The middle kingdom is rewriting the rules on trade, technology, currency, climate — you name it

Back when President Obama lived in Indonesia, in the late 1960s, China loomed as a malign force to the north, where communist cadres plotted to export their revolution to the rest of Asia. The Jakarta he’ll visit later this month has an entirely different attitude toward the People’s Republic. Local companies are doing deals in yuan, the Chinese currency, rather than dollars. If Jakarta gets in financial trouble, as it did back in 1997, it will be able to call on a $120 billion regional reserve fund, an Asia-only version of the International Monetary Fund due to be launched this month, bankrolled in part by China’s massive foreign-exchange reserves. Asia’s key economic political issues are no longer being hashed out on trips like Obama’s — between individual nations and the United States — but at summits that include only China, Japan, South Korea, and the Southeast Asian countries. “China has been instrumental in this shift in focus from ‘Asia-Pacific,’ which was largely about the U.S. and Japan, to ‘East Asia,’ which has China at the center,” says Martin Jacques, author of When China Rules the World.

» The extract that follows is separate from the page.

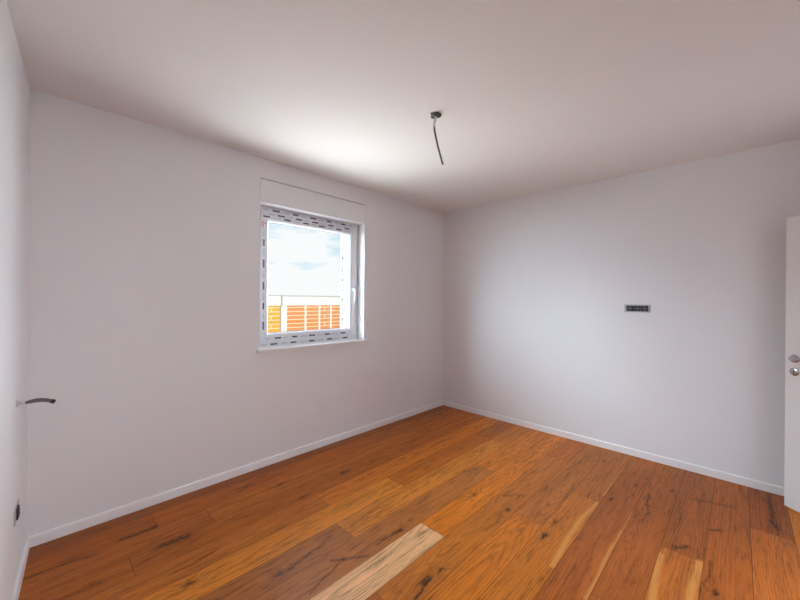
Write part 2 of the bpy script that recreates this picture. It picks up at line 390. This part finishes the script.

Fair enough: everyone understands that China deserves a big say in what goes on in its neighborhood. But what most people haven’t noticed yet is that Beijing also wants to write — or, at least, help write — new rules of the road for the world. “China now wants a seat at the head of the table,” says Cheng Li, director of research at the John L. Thornton China Center at the Brookings Institution. “Its leaders expect to be among the key architects of global institutions.”

It’s easy to forget that big international bodies like the IMF and the World Bank were created by just a few nations, led by the United States. These economic organizations have global reach, but that globe used to be dominated by the American superpower, and their policies were suffused with U.S. values. When Beijing was a small-stakes player its leaders didn’t always like the setup, but they lived with it, even facing down fierce grassroots opposition to join the World Trade Organization.

But now China has more worldwide clout, and public opinion at home has taken on a combative (and sometimes downright jingoistic) tone. So with one eye on China’s national interests and the other on domestic critics accusing the regime of “coddling” the West, Beijing has begun to push harder to reshape international systems to make them more China-friendly (and, in the process, to raise the regime’s chances of survival).

Ironically, U.S. officials often complain that Beijing isn’t more involved in running the world — declining to help security efforts in Afghanistan, for instance. But in most such cases, China is being asked to take part in a system it didn’t set up — one it views as inherently biased in favor of the West. The Chinese are far more eager to participate in groups they’ve had a hand in building, like the Shanghai Cooperation Organization, a sort of Central Asian NATO in which China (as might be guessed from the name) plays the leading role. While that alliance started out as something of a joke in 1996, it’s grown into a pillar of regional security.

Similarly, Beijing’s efforts to push the yuan as a rival to the dollar are now making tentative progress. In the last few months, China has inked $100 billion in currency-swap agreements with six countries, including Argentina, Indonesia, and South Korea. The yuan has become an official trading currency between Southeast Asia and two Chinese provinces along its periphery. “The yuan will next be used as a trading currency with India, Pakistan, Russia, Japan, and Korea,” says Gu Xiaosong, director of the Institute of Southeast Asian Studies in Nanning.

Those countries will eventually be able to use the Chinese currency for deals between each other. And in an-other low-profile but important step toward making the yuan a freely convertible, international currency, Beijing issued its first international bond offering in Hong Kong late last year.